Begin with the first line below and retype each line exactly through the line containing "0.0, 1.0), mi_)". Any pictures are to be left out.

## START DATASET

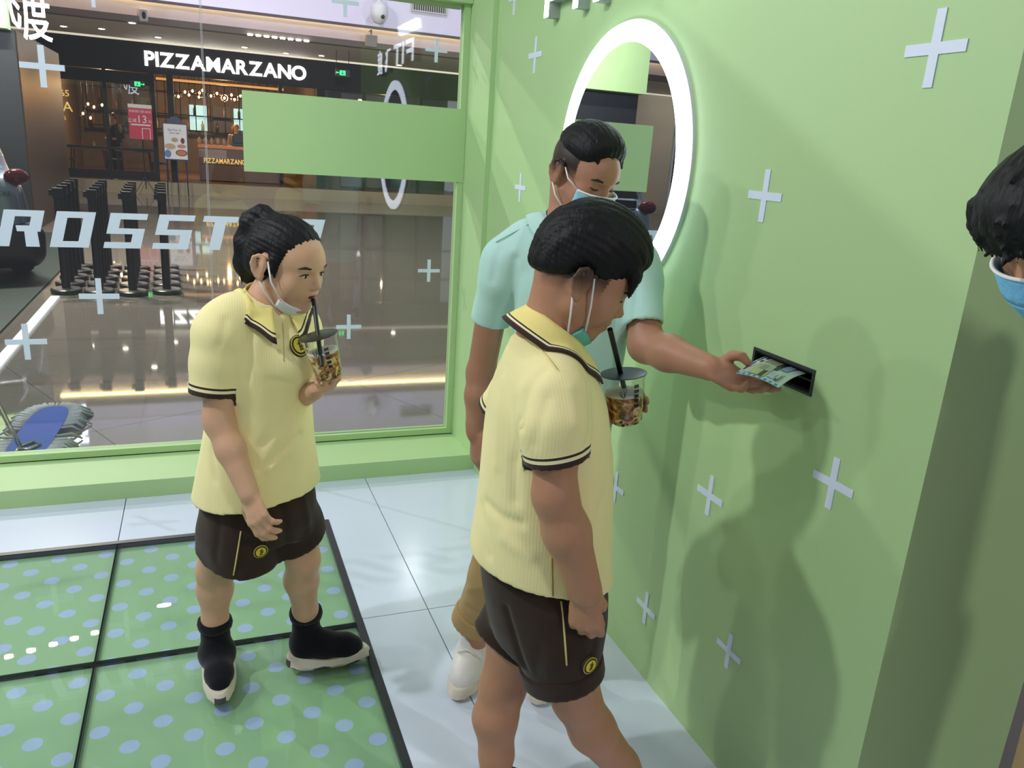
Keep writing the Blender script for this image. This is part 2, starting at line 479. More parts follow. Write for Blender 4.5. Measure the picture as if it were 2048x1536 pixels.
for ch, x0 in zip('CROSSTAR', starts):
    mb = MB()
    for i, poly in enumerate(GLY[ch]):
        mb.prism([(x0 + lw*u + sh*LH*v, yl-0.00015*i, zb + LH*v) for u, v in poly], (0, 0.003, 0))
    mb.build('block_letter', m_white_decal, win)

# round mirror with a lit ring
mc = (XR, 2.345, 1.585); R0, R1 = 0.425, 0.365
mi_ = thing('round_mirror', mc, 'round wall mirror in a glowing white ring on the green wall', 'mirror')
MB().lathe(mc, [(R0+0.004, 0.0), (R0+0.004, 0.012), (R0-0.004, 0.014)], (-1, 0, 0), 96).build('backing_rim', mat('rim_white', srgb(225, 228, 230), 0.4), mi_, True, auto=40)
ring = MB(); seg = 128
V = []; Fs = []
prof = [(R0-0.003, 0.014), (R0-0.003, 0.024), (R0-0.010, 0.027), (R1+0.006, 0.027), (R1, 0.024), (R1, 0.0145)]
for k in range(seg):
    a = 2*math.pi*k/seg
    for (r, h) in prof: V.append((mc[0]-h, mc[1]+r*math.cos(a), mc[2]+r*math.sin(a)))
n = len(prof)
for k in range(seg):
    for j in range(n):
        j2 = (j+1) % n; k2 = (k+1) % seg
        Fs.append((k*n+j, k2*n+j, k2*n+j2, k*n+j2))
ring.add(V, Fs).build('light_ring', glow('ring_light', (0.78, 0.86, 1.0, 1), 7.5), mi_, True, auto=40)
MB().lathe(mc, [(R1-0.001, 0.0145), (R1-0.001, 0.019)], (-1, 0, 0), 96).build('mirror_glass', mat('mirror_silver', (0.62, 0.65, 0.68, 1), 0.0, 1.0), mi_)

# lit lettering above the mirror
def lit_sign(strokes, y_right, z0, w_, h_, name, depth=0.045):
    """strokes in a unit cell, u running towards the viewer (-y)"""
    f_, s_ = MB(), MB()
    for poly in strokes:
        P = [(XR-0.001, y_right-u*w_, z0+v*h_) for u, v in poly]
        s_.prism(P, (-depth, 0, 0))
        f_.prism([(XR-depth-0.0005, p[1], p[2]) for p in P], (-0.004, 0, 0))
    o = s_.build(name, m_letter_side, sg)
    f_.build('lit_face', m_letter_face, o)
sg = thing('lit_sign', (XR, 2.4, 2.09), 'white glowing raised letters reading ALLNEW FIT on the green wall', 'sign')
def bar(u0, v0, u1, v1): return [(u0, v0), (u1, v0), (u1, v1), (u0, v1)]
zf, hf = 2.085, 0.13
lit_sign([bar(0, 0, .17, 1), bar(.17, .82, 1, 1), bar(.17, .40, .85, .58)], 2.955, zf, .20, hf, 'letter')
lit_sign([bar(0, 0, 1, 1)], 2.705, zf, .036, hf, 'letter')
lit_sign([bar(0, .82, 1, 1), bar(.42, 0, .6, .82)], 2.63, zf, .20, hf, 'letter')
for ch_, yc in (('飞', 2.24), ('度', 1.98)):
    mbx = MB(); text_on(mbx, ch_, 0.17, (XR-0.022, yc, zf-0.01), (0, -1, 0), (0, 0, 1), thick=0.042); lt_ = mbx.build('letter', m_letter_side, sg)
    mbx = MB(); text_on(mbx, ch_, 0.17, (XR-0.046, yc, zf-0.01), (0, -1, 0), (0, 0, 1), thick=0.004); mbx.build('lit_face', m_letter_face, lt_)
tx = MB(); text_on(tx, 'ALLNEW', 0.085, (XR-0.018, 2.955, 2.27), (0, -1, 0), (0, 0, 1), thick=0.03, align='LEFT', width=0.5)
tx.build('letter', m_letter_face, sg)
# ---------------------------------------------------------------- the mall behind the glass
YF = 24.0
ZSO = 3.73
m_mall_floor = mat('polished_mall_tile', srgb(120, 112, 106), 0.035, noise=(0.7, 0.10), ior=1.62)
m_mall_joint = mat('mall_floor_joint', srgb(70, 66, 64), 0.6)
m_wall_white = mat('mall_white_wall', srgb(206, 198, 222), 0.7, noise=(0.5, 0.02))
m_soffit = mat('mall_soffit', srgb(226, 216, 202), 0.7)
m_dark = mat('dark_facade', srgb(16, 13, 14), 0.5, spec=0.2)
m_darkglass = thin_glass('shop_glass', (0.8, 0.82, 0.82, 1), 1.3)
m_beige = mat('beige_panel', srgb(178, 164, 146), 0.5, noise=(0.8, 0.05))
m_wood = mat('walnut_panel', srgb(104, 70, 46), 0.45, noise=(3, 0.25))
m_warmwall = mat('brown_shop_wall', srgb(112, 90, 66), 0.7, noise=(1.2, 0.2))
m_brass = mat('gold_lettering', srgb(220, 180, 96), 0.3, 0.6, emit=srgb(240, 200, 110), strength=0.6)

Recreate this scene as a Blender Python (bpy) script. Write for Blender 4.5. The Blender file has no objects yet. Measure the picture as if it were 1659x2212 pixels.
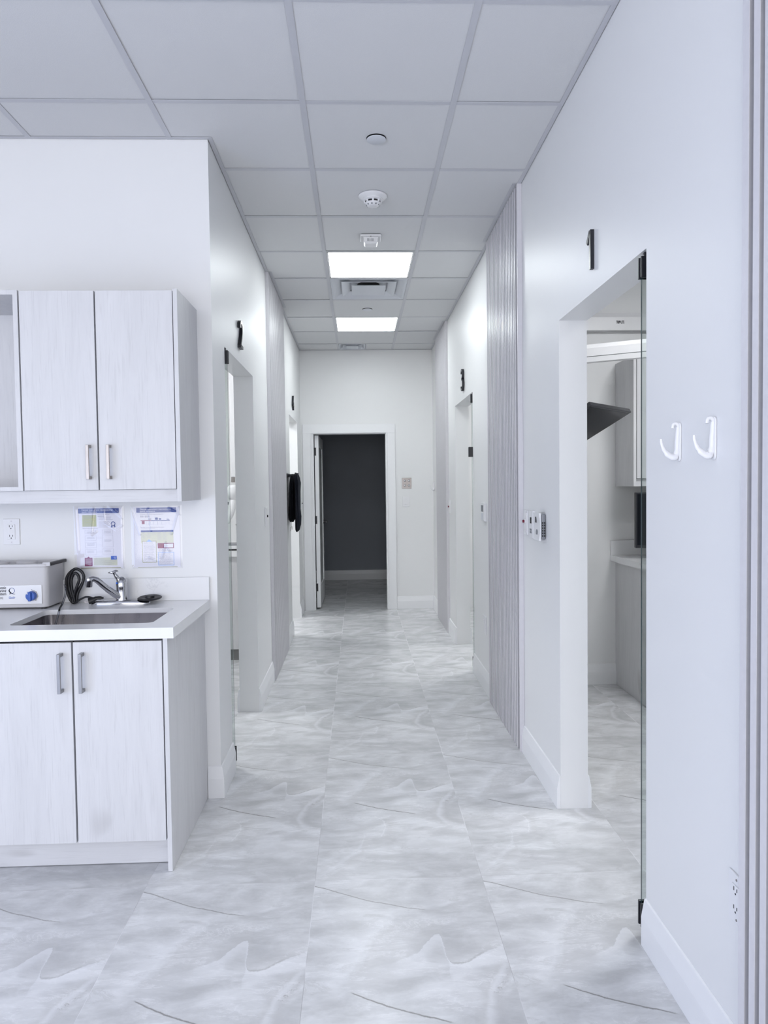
import bpy, bmesh, math, random
from mathutils import Vector, Matrix
random.seed(7)
D = bpy.data
SC = bpy.context.scene
COL = SC.collection
pi = math.pi

# ------------------------------------------------------------------ camera
F, YAW, PITCH, ROLL, CAMH = 1541.8, .03582, -.03634, -.01296, 1.415
cam = D.cameras.new('camera'); cam.sensor_fit = 'VERTICAL'; cam.sensor_height = 24.0
cam.lens = F / 2212 * 24.0; cam.clip_start = .02
co = D.objects.new('camera', cam); COL.objects.link(co); SC.camera = co
fw = Vector((math.sin(YAW) * math.cos(PITCH), math.cos(YAW) * math.cos(PITCH), math.sin(PITCH)))
r0 = Vector((math.cos(YAW), -math.sin(YAW), 0)); u0 = r0.cross(fw)
rt = r0 * math.cos(ROLL) + u0 * math.sin(ROLL); up = u0 * math.cos(ROLL) - r0 * math.sin(ROLL)
m = Matrix((rt, up, -fw)).transposed().to_4x4(); m.translation = Vector((0, 0, CAMH)); co.matrix_world = m

# ------------------------------------------------------------------ world, lights, exposure
SC.view_settings.view_transform = 'Standard'; SC.view_settings.look = 'None'
SC.view_settings.gamma = 1; SC.view_settings.use_curve_mapping = False
SC.view_settings.exposure = 0.02
W = D.worlds.new('world'); SC.world = W; W.use_nodes = True
W.node_tree.nodes['Background'].inputs[0].default_value = (.60, .72, 1, 1)
W.node_tree.nodes['Background'].inputs[1].default_value = 0.35

def area(name, loc, rot, sx, sy, power, col):
    l = D.lights.new(name, 'AREA'); l.shape = 'RECTANGLE'; l.size = sx; l.size_y = sy
    l.energy = power; l.color = col
    o = D.objects.new(name, l); COL.objects.link(o); o.location = loc; o.rotation_euler = rot
    return o
# daylight entering through the shop window behind the camera
area('window_daylight', (-.9, -2.9, 1.6), (pi / 2, 0, 0), 4.0, 2.2, 134, (1, .982, .968))
area('window_daylight_side', (-3.1, -.6, 1.0), (pi / 2, 0, -pi / 2), 3.4, 1.7, 60, (.52, .65, 1))
CEIL_E, ROOM_E = 14.5, 36.0

# ------------------------------------------------------------------ material helpers
class NT:
    def __init__(s, name):
        s.m = D.materials.new(name); s.m.use_nodes = True; s.t = s.m.node_tree
        s.b = s.t.nodes['Principled BSDF']; s.out = s.t.nodes['Material Output']
    def n(s, typ, **k):
        x = s.t.nodes.new(typ)
        for a, v in k.items(): setattr(x, a, v)
        return x
    def put(s, sock, v):
        if isinstance(v, bpy.types.NodeSocket): s.t.links.new(v, sock)
        else: sock.default_value = v
    def ma(s, op, a, b=None, c=None, clamp=False):
        x = s.n('ShaderNodeMath', operation=op); x.use_clamp = clamp
        s.put(x.inputs[0], a)
        if b is not None: s.put(x.inputs[1], b)
        if c is not None: s.put(x.inputs[2], c)
        return x.outputs[0]
    def smooth(s, v, a, b, lo=0., hi=1.):
        x = s.n('ShaderNodeMapRange', interpolation_type='SMOOTHSTEP')
        s.put(x.inputs[0], v); x.inputs[1].default_value = a; x.inputs[2].default_value = b
        x.inputs[3].default_value = lo; x.inputs[4].default_value = hi
        return x.outputs[0]
    def mix(s, fac, a, b, typ='MIX'):
        x = s.n('ShaderNodeMix', data_type='RGBA', blend_type=typ)
        s.put(x.inputs[0], fac); s.put(x.inputs[6], a); s.put(x.inputs[7], b)
        return x.outputs[2]
    def obj(s, sc=(1, 1, 1), rot=(0, 0, 0)):
        g = s.n('ShaderNodeNewGeometry'); mp = s.n('ShaderNodeMapping')
        s.t.links.new(g.outputs['Position'], mp.inputs[0])
        mp.inputs[3].default_value = sc; mp.inputs[2].default_value = rot
        return mp.outputs[0]
    def noise(s, vec, scale, detail=4, rough=.5, dist=0):
        x = s.n('ShaderNodeTexNoise'); s.put(x.inputs['Vector'], vec)
        x.inputs['Scale'].default_value = scale; x.inputs['Detail'].default_value = detail
        x.inputs['Roughness'].default_value = rough; x.inputs['Distortion'].default_value = dist
        return x.outputs[0]
    def curve(s, v, pts):
        x = s.n('ShaderNodeFloatCurve'); c = x.mapping.curves[0]
        x.mapping.use_clip = False
        while len(c.points) < len(pts): c.points.new(.5, .5)
        for p, (a, b) in zip(c.points, pts): p.location = (a, b); p.handle_type = 'AUTO_CLAMPED'
        x.mapping.update(); s.put(x.inputs[1], v); return x.outputs[0]
    def bump(s, h, strength=.1, dist=.01):
        x = s.n('ShaderNodeBump'); x.inputs['Strength'].default_value = strength
        x.inputs['Distance'].default_value = dist; s.put(x.inputs['Height'], h)
        s.t.links.new(x.outputs[0], s.b.inputs['Normal'])

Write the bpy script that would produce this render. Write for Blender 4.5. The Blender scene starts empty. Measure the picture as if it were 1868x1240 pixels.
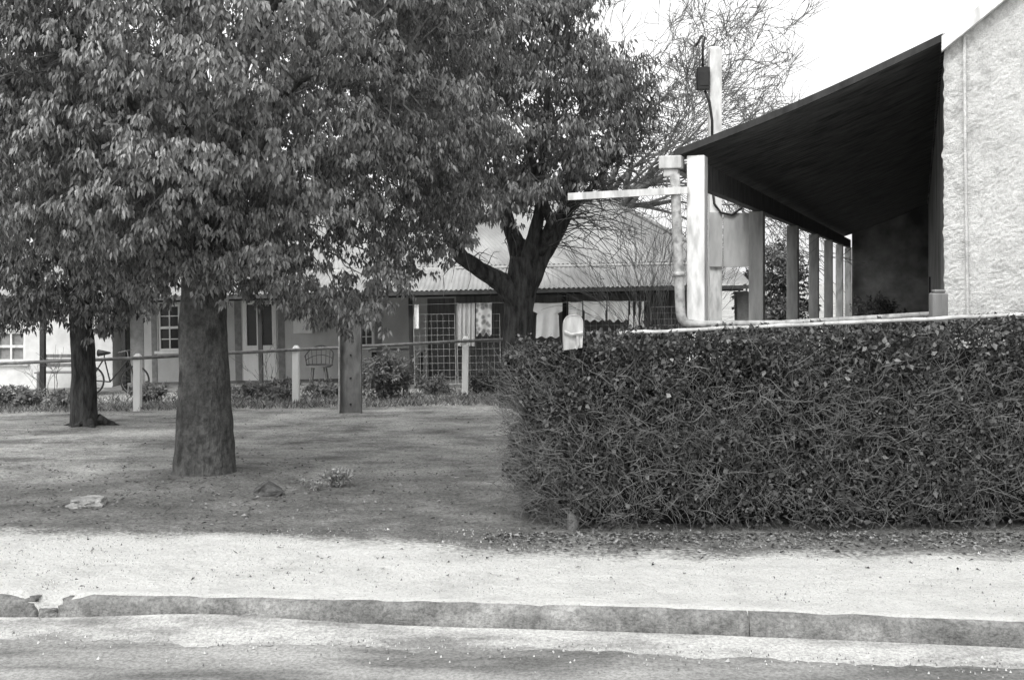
import bpy, math, random
import numpy as np
from mathutils import Vector, Matrix, noise
R = math.radians
random.seed(7); rng = np.random.default_rng(7)
scn = bpy.context.scene; col = scn.collection
F, CX, HY, HC = 2000., 934., 505., 2.05
def PX(px, Y): return (px-CX)/F*Y
def PZ(py, Y): return HC-(py-HY)/F*Y
def P(px, py, Y): return Vector((PX(px, Y), Y, PZ(py, Y)))
def sm(a, b, x):
    t = min(1, max(0, (x-a)/(b-a))); return t*t*(3-2*t)
def K(x):                                   # kerb line
    x = max(-9, min(9, x)); return 6.80-.083*x-.0125*x*x*(1 if x > 0 else .35)
def g(x, y):
    z = -.0303*min(max(y-8.5, 0), 16.5)
    return z+.02*max(-8, min(8, x+4))*sm(13, 23, y)

# ---------------------------------------------------------------- materials
def newmat(name):
    m = bpy.data.materials.new(name); m.use_nodes = True
    nt = m.node_tree; nt.nodes.clear()
    return m, nt, nt.nodes, nt.links
def G(v): return (v, v, v*.985, 1)
def mk(name, c1, c2, scale=8, rough=.8, bump=.2, bscale=60, stretch=(1, 1, 1), detail=8, spec=.3, lo=.35, hi=.65, bdist=.01, metal=0, c3=None, sc3=1., grain=0, gscale=150):
    m, nt, N, L = newmat(name)
    out = N.new('ShaderNodeOutputMaterial'); b = N.new('ShaderNodeBsdfPrincipled')
    tc = N.new('ShaderNodeTexCoord'); mp = N.new('ShaderNodeMapping'); mp.inputs['Scale'].default_value = stretch
    L.new(tc.outputs['Object'], mp.inputs['Vector'])
    n = N.new('ShaderNodeTexNoise'); n.inputs['Scale'].default_value = scale; n.inputs['Detail'].default_value = detail; n.inputs['Roughness'].default_value = .65
    L.new(mp.outputs[0], n.inputs['Vector'])
    r = N.new('ShaderNodeValToRGB'); r.color_ramp.elements[0].position = lo; r.color_ramp.elements[1].position = hi
    r.color_ramp.elements[0].color = G(c1); r.color_ramp.elements[1].color = G(c2)
    L.new(n.outputs['Fac'], r.inputs['Fac'])
    c = r.outputs['Color']
    if c3 is not None:
        n3 = N.new('ShaderNodeTexNoise'); n3.inputs['Scale'].default_value = sc3; n3.inputs['Detail'].default_value = 6
        L.new(mp.outputs[0], n3.inputs['Vector'])
        r3 = N.new('ShaderNodeValToRGB'); r3.color_ramp.elements[0].position = .5; r3.color_ramp.elements[1].position = .68
        L.new(n3.outputs['Fac'], r3.inputs['Fac'])
        mx = N.new('ShaderNodeMixRGB'); mx.inputs['Color2'].default_value = G(c3)
        L.new(r3.outputs['Color'], mx.inputs['Fac']); L.new(c, mx.inputs['Color1']); c = mx.outputs['Color']
    if grain:
        n4 = N.new('ShaderNodeTexNoise'); n4.inputs['Scale'].default_value = gscale; n4.inputs['Detail'].default_value = 5; n4.inputs['Roughness'].default_value = .8
        L.new(tc.outputs['Object'], n4.inputs['Vector'])
        r4 = N.new('ShaderNodeValToRGB'); r4.color_ramp.elements[0].position = .34; r4.color_ramp.elements[1].position = .6
        r4.color_ramp.elements[0].color = G(.3); r4.color_ramp.elements[1].color = G(1.15)
        L.new(n4.outputs['Fac'], r4.inputs['Fac'])
        mx = N.new('ShaderNodeMixRGB'); mx.blend_type = 'MULTIPLY'; mx.inputs[0].default_value = grain
        L.new(c, mx.inputs['Color1']); L.new(r4.outputs[0], mx.inputs['Color2']); c = mx.outputs['Color']
    L.new(c, b.inputs['Base Color'])
    b.inputs['Roughness'].default_value = rough; b.inputs['Specular IOR Level'].default_value = spec; b.inputs['Metallic'].default_value = metal
    if bump:
        n2 = N.new('ShaderNodeTexNoise'); n2.inputs['Scale'].default_value = bscale; n2.inputs['Detail'].default_value = 6
        L.new(mp.outputs[0], n2.inputs['Vector'])
        bp = N.new('ShaderNodeBump'); bp.inputs['Strength'].default_value = bump; bp.inputs['Distance'].default_value = bdist
        L.new(n2.outputs['Fac'], bp.inputs['Height']); L.new(bp.outputs[0], b.inputs['Normal'])
    L.new(b.outputs[0], out.inputs[0])
    return m
def leafmat(name, dark, light, trans=.2, rough=.4, spec=.5):
    m, nt, N, L = newmat(name)
    out = N.new('ShaderNodeOutputMaterial'); b = N.new('ShaderNodeBsdfPrincipled'); t = N.new('ShaderNodeBsdfTranslucent')
    ge = N.new('ShaderNodeNewGeometry'); r = N.new('ShaderNodeValToRGB')
    r.color_ramp.elements[0].color = G(dark); r.color_ramp.elements[1].color = G(light); r.color_ramp.elements[0].position = .1
    L.new(ge.outputs['Random Per Island'], r.inputs['Fac'])
    L.new(r.outputs[0], b.inputs['Base Color']); L.new(r.outputs[0], t.inputs['Color'])
    b.inputs['Roughness'].default_value = rough; b.inputs['Specular IOR Level'].default_value = spec
    mx = N.new('ShaderNodeMixShader'); mx.inputs[0].default_value = trans
    L.new(b.outputs[0], mx.inputs[1]); L.new(t.outputs[0], mx.inputs[2]); L.new(mx.outputs[0], out.inputs[0])
    return m
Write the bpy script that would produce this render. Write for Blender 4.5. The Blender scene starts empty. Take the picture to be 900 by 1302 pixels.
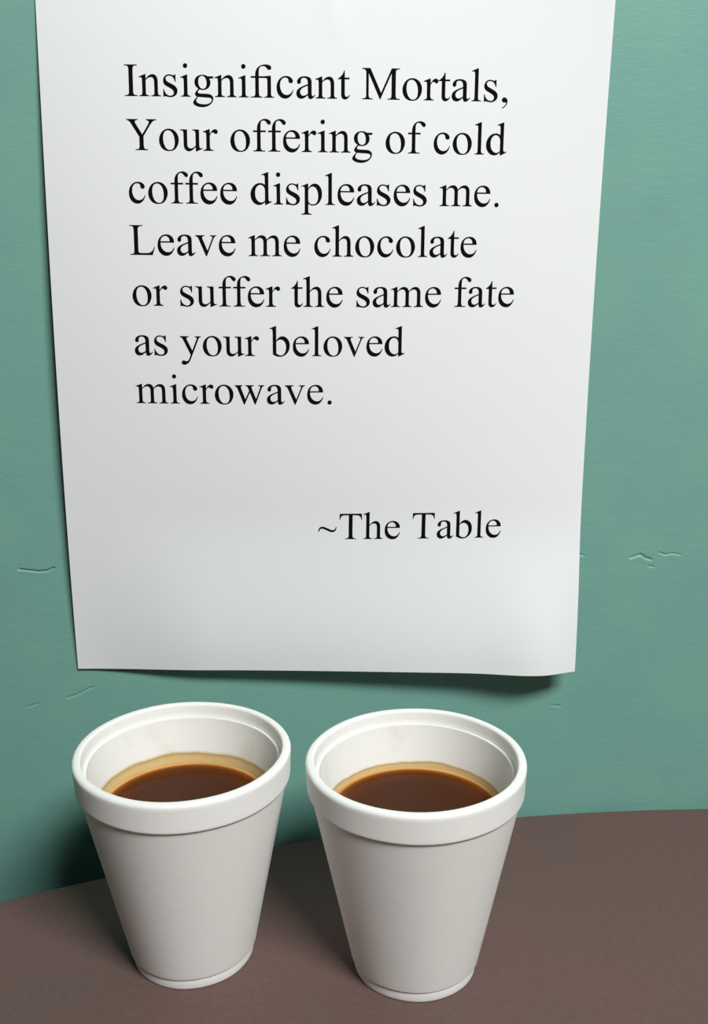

## END DATASET

- [SOLUTION]
Keep writing the Blender script for this image. This is part 2, starting at line 479. More parts follow. Write for Blender 4.5. Measure the picture as if it were 2048x1536 pixels.
for ch, x0 in zip('CROSSTAR', starts):
    mb = MB()
    for i, poly in enumerate(GLY[ch]):
        mb.prism([(x0 + lw*u + sh*LH*v, yl-0.00015*i, zb + LH*v) for u, v in poly], (0, 0.003, 0))
    mb.build('block_letter', m_white_decal, win)

# round mirror with a lit ring
mc = (XR, 2.345, 1.585); R0, R1 = 0.425, 0.365
mi_ = thing('round_mirror', mc, 'round wall mirror in a glowing white ring on the green wall', 'mirror')
MB().lathe(mc, [(R0+0.004, 0.0), (R0+0.004, 0.012), (R0-0.004, 0.014)], (-1, 0, 0), 96).build('backing_rim', mat('rim_white', srgb(225, 228, 230), 0.4), mi_, True, auto=40)
ring = MB(); seg = 128
V = []; Fs = []
prof = [(R0-0.003, 0.014), (R0-0.003, 0.024), (R0-0.010, 0.027), (R1+0.006, 0.027), (R1, 0.024), (R1, 0.0145)]
for k in range(seg):
    a = 2*math.pi*k/seg
    for (r, h) in prof: V.append((mc[0]-h, mc[1]+r*math.cos(a), mc[2]+r*math.sin(a)))
n = len(prof)
for k in range(seg):
    for j in range(n):
        j2 = (j+1) % n; k2 = (k+1) % seg
        Fs.append((k*n+j, k2*n+j, k2*n+j2, k*n+j2))
ring.add(V, Fs).build('light_ring', glow('ring_light', (0.78, 0.86, 1.0, 1), 7.5), mi_, True, auto=40)
MB().lathe(mc, [(R1-0.001, 0.0145), (R1-0.001, 0.019)], (-1, 0, 0), 96).build('mirror_glass', mat('mirror_silver', (0.62, 0.65, 0.68, 1), 0.0, 1.0), mi_)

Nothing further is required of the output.